東証プライムの売買代金は概算で5兆2000億円。業種別では不動産、鉱業、輸送用機器などが大幅上昇。下落は海運、医薬品、銀行の3業種のみとなった。デフレ脱却期待から不動産株が後場に入って買いを集めており、住友不動産や東京建物が急伸。半面、三菱UFJや三井住友など銀行株は前場では買われていたものの、日銀会合の結果発表で目先の材料出尽くし感が強まり、後場に入ってマイナス圏に沈んだ。
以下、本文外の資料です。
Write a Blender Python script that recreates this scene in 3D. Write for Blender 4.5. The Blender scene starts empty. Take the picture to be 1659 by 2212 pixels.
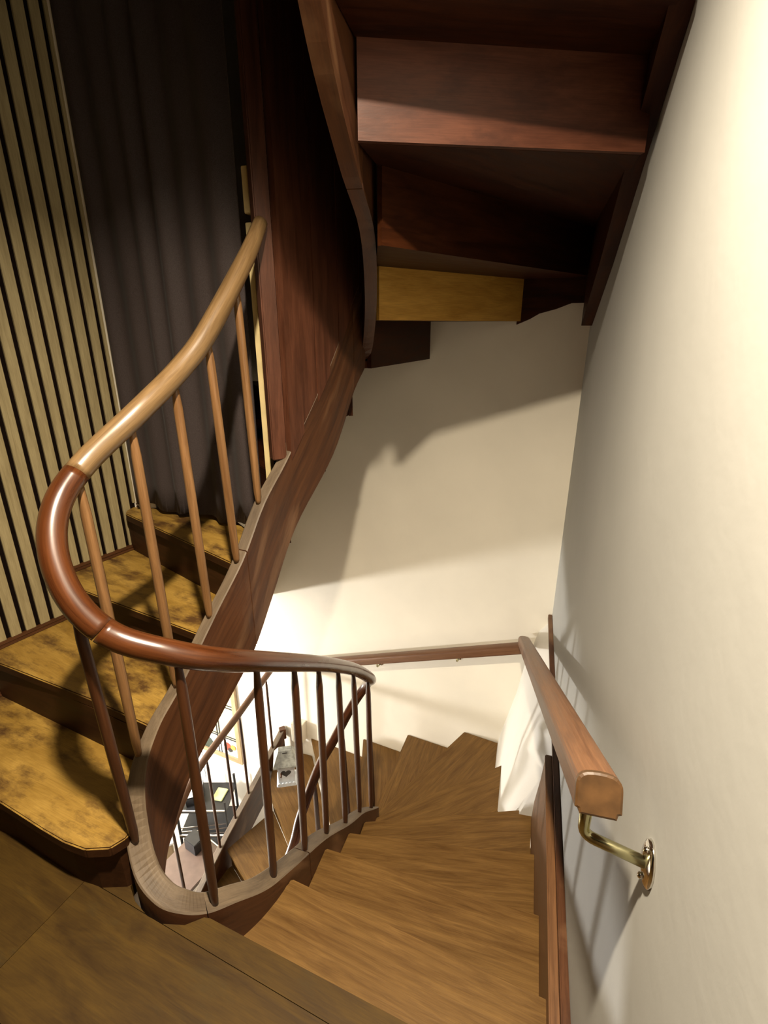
import bpy, bmesh, math, random
from mathutils import Vector, Matrix
random.seed(7)
S = bpy.context.scene
COL = S.collection

# ------------------------------------------------------------------ camera
cam_d = bpy.data.cameras.new('camera')
cam = bpy.data.objects.new('camera', cam_d); COL.objects.link(cam)
cam.location = (0, 0, 1.5)
cam.rotation_euler = (math.radians(90 - 20.1), 0, 0)
cam_d.sensor_fit = 'VERTICAL'; cam_d.sensor_height = 24.0
cam_d.lens = 1100.0 / 2212.0 * 24.0
cam_d.clip_start = 0.02
S.camera = cam

# ------------------------------------------------------------------ world, lights, exposure
w = bpy.data.worlds.new('world'); S.world = w; w.use_nodes = True
w.node_tree.nodes['Background'].inputs[0].default_value = (1.0, 0.85, 0.65, 1)
w.node_tree.nodes['Background'].inputs[1].default_value = 0.002
S.view_settings.view_transform = 'Standard'
try: S.view_settings.look = 'None'
except Exception: pass
S.view_settings.gamma = 1.0
S.view_settings.use_curve_mapping = False
S.view_settings.exposure = 0.0

def lamp(name, loc, power, color, size):
    d = bpy.data.lights.new(name, 'POINT'); d.energy = power; d.color = color; d.shadow_soft_size = size
    o = bpy.data.objects.new(name, d); COL.objects.link(o); o.location = loc
    return o
def disc_lamp(name, loc, power, color, dia):
    d = bpy.data.lights.new(name, 'AREA'); d.shape = 'DISK'; d.size = dia; d.energy = power; d.color = color
    d.spread = math.radians(140)
    o = bpy.data.objects.new(name, d); COL.objects.link(o); o.location = loc
    return o
disc_lamp('landing_light', (-0.09, 0.40, 2.575), 92, (1.0, 0.86, 0.66), 0.08)
lamp('living_room_light', (-3.3, 2.6, -1.36), 420, (1.0, 0.97, 0.94), 0.10)

# ------------------------------------------------------------------ helpers
def tag(o, label=None, cat=None, group=None, kind=None):
    if label: o['label'] = label
    if cat: o['category'] = cat
    if group: o['group'] = group
    if kind: o['kind'] = kind
    return o

def empty(name, loc, label=None, cat=None, group=None, kind=None):
    o = bpy.data.objects.new(name, None); COL.objects.link(o); o.location = loc
    o.empty_display_size = 0.05
    return tag(o, label, cat, group, kind)

def finish(name, bm, mat, parent=None, smooth=False, mats=None):
    bmesh.ops.recalc_face_normals(bm, faces=bm.faces[:])
    me = bpy.data.meshes.new(name)
    bm.to_mesh(me); bm.free()
    for m in (mats or [mat]): me.materials.append(m)
    if smooth:
        for p in me.polygons: p.use_smooth = True
    o = bpy.data.objects.new(name, me); COL.objects.link(o)
    if parent is not None:
        o.parent = parent
        par = Vector(parent.matrix_world.translation) if False else world_loc(parent)
        o.location = -par
    return o

def world_loc(o):
    v = Vector((0, 0, 0))
    while o is not None:
        v = v + o.location; o = o.parent
    return v

def rehome(o, base):
    """move a mesh object's origin to base without moving the mesh"""
    base = Vector(base); off = base - world_loc(o)
    o.data.transform(Matrix.Translation(-off)); o.location = o.location + off
    return o

def grain_layer(bm):
    return bm.verts.layers.float_vector.get('grain') or bm.verts.layers.float_vector.new('grain')

def set_grain(bm, d, off=None, verts=None):
    """wood grain runs along direction d"""
    L = grain_layer(bm)
    d = Vector(d).normalized()
    up = Vector((0, 0, 1)) if abs(d.z) < 0.9 else Vector((1, 0, 0))
    a = d.cross(up).normalized(); b = d.cross(a)
    off = off or Vector((random.uniform(0, 30), random.uniform(0, 30), random.uniform(0, 30)))
    for v in (verts or bm.verts):
        v[L] = Vector((v.co.dot(d), v.co.dot(a), v.co.dot(b))) + off

def prism(poly, z0, z1, bevel=0.0, seg=2):
    bm = bmesh.new()
    lo = [bm.verts.new((x, y, z0)) for x, y in poly]
    hi = [bm.verts.new((x, y, z1)) for x, y in poly]
    n = len(poly)
    bm.faces.new(lo[::-1]); bm.faces.new(hi)
    for i in range(n):
        bm.faces.new((lo[i], lo[(i + 1) % n], hi[(i + 1) % n], hi[i]))
    bmesh.ops.recalc_face_normals(bm, faces=bm.faces[:])
    if bevel:
        bmesh.ops.bevel(bm, geom=bm.edges[:], offset=bevel, segments=seg, affect='EDGES', clamp_overlap=True)
    return bm

def box(c, s, rz=0.0, bevel=0.0, tilt=None, seg=2):
    bm = bmesh.new()
    bmesh.ops.create_cube(bm, size=1.0)
    for v in bm.verts: v.co = Vector((v.co.x * s[0], v.co.y * s[1], v.co.z * s[2]))
    if bevel: bmesh.ops.bevel(bm, geom=bm.edges[:], offset=bevel, segments=seg, affect='EDGES', clamp_overlap=True)
    M = Matrix.Translation(c) @ Matrix.Rotation(rz, 4, 'Z')
    if tilt: M = M @ Matrix.Rotation(tilt[1], 4, tilt[0])
    bm.transform(M)
    return bm

def merge(a, b):
    me = bpy.data.meshes.new('tmp'); b.to_mesh(me); b.free(); a.from_mesh(me); bpy.data.meshes.remove(me); return a

def catmull(pts, n=8):
    pts = [Vector(p) for p in pts]
    P = [pts[0] * 2 - pts[1]] + pts + [pts[-1] * 2 - pts[-2]]
    out = []
    for i in range(1, len(P) - 2):
        a, b, c, d = P[i - 1], P[i], P[i + 1], P[i + 2]
        for k in range(n):
            t = k / n
            out.append(0.5 * ((2 * b) + (c - a) * t + (2 * a - 5 * b + 4 * c - d) * t * t + (3 * b - a - 3 * c + d) * t ** 3))
    out.append(pts[-1])
    return out

def tube(path, rad, sides=12, squash=1.0, bm=None, cap=True):
    """round bar along a path; rad number or function of t in 0..1"""
    bm = bm or bmesh.new()
    L = grain_layer(bm)
    path = [Vector(p) for p in path]; n = len(path)
    rings = []; s = 0.0; off = random.uniform(0, 20)
    prev = None
    for i, p in enumerate(path):
        t = (path[min(i + 1, n - 1)] - path[max(i - 1, 0)]).normalized()
        if prev is None:
            up = Vector((0, 0, 1)) if abs(t.z) < 0.95 else Vector((0, 1, 0))
            u = t.cross(up).normalized()
        else:
            u = (prev - t * prev.dot(t)).normalized()
        prev = u
        v = u.cross(t)
        if i: s += (p - path[i - 1]).length
        r = rad(i / (n - 1)) if callable(rad) else rad
        ring = []
        for k in range(sides):
            a = 2 * math.pi * k / sides
            vert = bm.verts.new(p + u * math.cos(a) * r + v * math.sin(a) * r * squash)
            vert[L] = Vector((s + off, math.cos(a) * r + off, math.sin(a) * r))
            ring.append(vert)
        rings.append(ring)
    for i in range(n - 1):
        for k in range(sides):
            bm.faces.new((rings[i][k], rings[i][(k + 1) % sides], rings[i + 1][(k + 1) % sides], rings[i + 1][k]))
    if cap:
        bm.faces.new(rings[0][::-1]); bm.faces.new(rings[-1])
    return bm

def profile_sweep(path, prof, closed_ends=True):
    """sweep a 2-D profile (side, up) along a 3-D path keeping 'up' vertical"""
    bm = bmesh.new(); L = grain_layer(bm)
    path = [Vector(p) for p in path]; n = len(path); rings = []; s = 0
    off = random.uniform(0, 20)
    for i, p in enumerate(path):
        t = (path[min(i + 1, n - 1)] - path[max(i - 1, 0)]).normalized()
        side = t.cross(Vector((0, 0, 1))).normalized(); up = side.cross(t).normalized()
        if i: s += (p - path[i - 1]).length
        ring = []
        for a, b in prof:
            v = bm.verts.new(p + side * a + up * b); v[L] = Vector((s + off, a + off, b)); ring.append(v)
        rings.append(ring)
    m = len(prof)
    for i in range(n - 1):
        for k in range(m):
            bm.faces.new((rings[i][k], rings[i][(k + 1) % m], rings[i + 1][(k + 1) % m], rings[i + 1][k]))
    if closed_ends: bm.faces.new(rings[0][::-1]); bm.faces.new(rings[-1])
    return bm

def string_sweep(path, ztop, zbot, th, ths=None):
    """curved stair string: plan path, top and bottom heights, thickness; top faces get material 1"""
    bm = bmesh.new(); L = grain_layer(bm)
    n = len(path); rings = []; s = 0; off = random.uniform(0, 20)
    for i, p in enumerate(path):
        a = path[max(i - 1, 0)]; b = path[min(i + 1, n - 1)]
        t = Vector((b[0] - a[0], b[1] - a[1], 0)).normalized(); nrm = Vector((-t.y, t.x, 0))
        if i: s += (Vector(p[:2]) - Vector(path[i - 1][:2])).length
        q = Vector((p[0], p[1], 0)); ring = []
        c = 0.004; ti = (ths[i] - th / 2) if ths else th / 2
        for d, z in ((ti, zbot[i]), (ti, ztop[i] - c), (ti - c, ztop[i]), (-th / 2 + c, ztop[i]), (-th / 2, ztop[i] - c), (-th / 2, zbot[i])):
            v = bm.verts.new(q + nrm * d + Vector((0, 0, z)))
            v[L] = Vector((s * 1.2 + z * 0.5 + off, (z - (ztop[i] + zbot[i]) / 2) + off, d)); ring.append(v)
        rings.append(ring)
    m = 6
    for i in range(n - 1):
        for k in range(m):
            f = bm.faces.new((rings[i][k], rings[i][(k + 1) % m], rings[i + 1][(k + 1) % m], rings[i + 1][k]))
            if k in (1, 2, 3): f.material_index = 1
    bm.faces.new(rings[0][::-1]); bm.faces.new(rings[-1])
    return bm

# ------------------------------------------------------------------ materials
def nodes_of(name):
    m = bpy.data.materials.new(name); m.use_nodes = True
    nt = m.node_tree; nt.nodes.clear()
    out = nt.nodes.new('ShaderNodeOutputMaterial'); b = nt.nodes.new('ShaderNodeBsdfPrincipled')
    nt.links.new(b.outputs[0], out.inputs[0])
    return m, nt, b

def ramp(nt, fac, stops):
    r = nt.nodes.new('ShaderNodeValToRGB')
    while len(r.color_ramp.elements) < len(stops): r.color_ramp.elements.new(0.5)
    for e, (p, c) in zip(r.color_ramp.elements, stops):
        e.position = p; e.color = (c[0], c[1], c[2], 1)
    nt.links.new(fac, r.inputs[0]); return r.outputs[0]

def mix(nt, a, b, fac, mode='MIX'):
    x = nt.nodes.new('ShaderNodeMix'); x.data_type = 'RGBA'; x.blend_type = mode
    for sock, val in ((x.inputs[0], fac), (x.inputs[6], a), (x.inputs[7], b)):
        if hasattr(val, 'is_linked'): nt.links.new(val, sock)
        else: sock.default_value = val if not isinstance(val, tuple) else (*val, 1)
    return x.outputs[2]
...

東証プライムの騰落銘柄数は値上がり1250/値下がり366。レーザーテックが3%を超える上昇。日銀会合の結果が出てきた後にドル円は150円台に乗せたことから、トヨタ、三菱自、マツダなど自動車株に買いが入った。香港投資ファンドの買い増しが判明した熊谷組が大幅上昇。通期の純利益見通し引き上げや復配を発表した西菱電機が後場に値を飛ばしてストップ高となった。
一方、前日に急落した東電HDは売りが止まらず2%を超える下落。川崎汽船など海運株が後場に入って値を崩した。ファストリ、アドバンテスト、三井E&Sなどが軟調。月次を材料に神戸物産が大幅安となった。通期で最終赤字に転落する見込みとなったマイクロ波化学は、売りが殺到してストップ安比例配分となった。
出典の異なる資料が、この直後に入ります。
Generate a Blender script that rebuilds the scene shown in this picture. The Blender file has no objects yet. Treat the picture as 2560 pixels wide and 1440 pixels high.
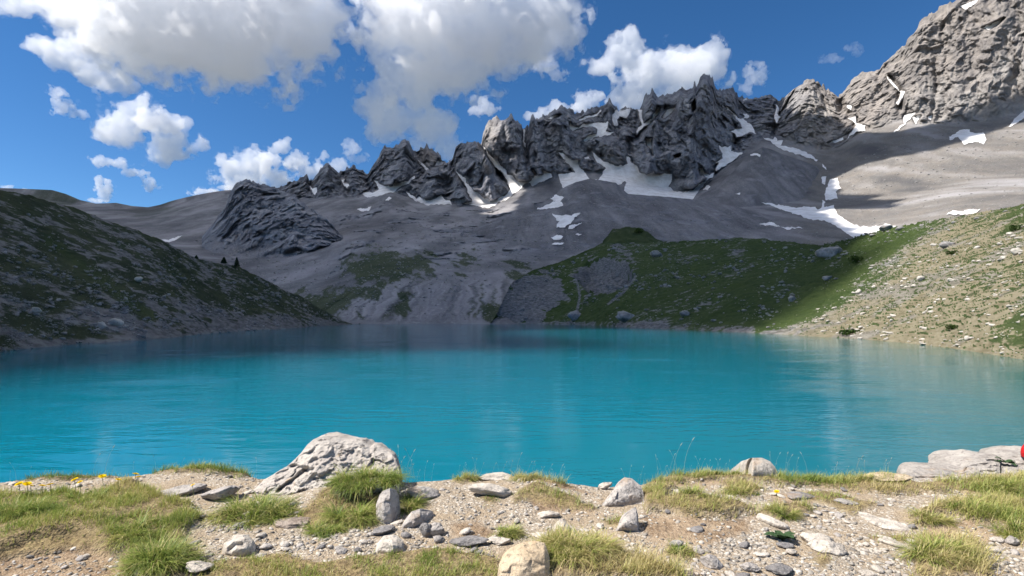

日経平均は続伸。日銀は大きな政策の転換を決定したが、事前の織り込みが十分進んでいたことから、マーケットは無難に結果を消化した。きのう4桁高となったことを踏まえると、きょうはプラスで終えたこと自体が強いが、引けにかけてはきっちり節目の4万円を超えてきた。日経平均よりも動きが良かったTOPIXは昨年来高値を更新している。
日銀が大規模緩和政策を止めることは2024年の日本株を見る上で大きなリスクになるかと思われたが、少なくとも決定自体はポジティブに受け止められた。事前のメディア観測をノイズとして遮断した場合、1月会合のメッセージから今回の決定はやや唐突にも映る。それでも、マイナス金利解除だけでなく、YCC撤廃やETFの買い入れ終了など、どこかでは実施した方が良いとみられていたことを一気に片づけた。今の日銀はメディアの扱いにも長けており、海外投資家の日本に対する評価がもう一段上がりそうな印象がある。
東京市場はあすは休場で、木曜21日はFOMCの結果を消化する。FOMCに関しては政策金利の据え置きが確実とみられており、その点での波乱要素は少ない。先の利下げ時期が後ずれするとの見方が強まった場合には、長期金利が上昇して米国株安につながる懸念があり、それをFRBメンバーのFF金利見通し(ドットプロット)や声明文、パウエル議長の会見のトーンなどから推し量ることになる。
日本株を見る上では米長期金利が上昇しない方が好ましいが、大幅な上昇とならなければネガティブな反応は限定的となりそうだ。米金利が上昇すればバリュー株が選好されやすくなるし、ドル円は円安(ドル高)に振れる公算が大きい。利下げへの期待が高まって米金利が低下すれば、半導体株を中心にグロース株に買いが入ると見込まれる。今週は休場を挟んで前半が日本、後半が米国の金融政策にスポットが当たるスケジュールだが、前半は非常に良い形で終えた。休場明けの一段高に期待したい。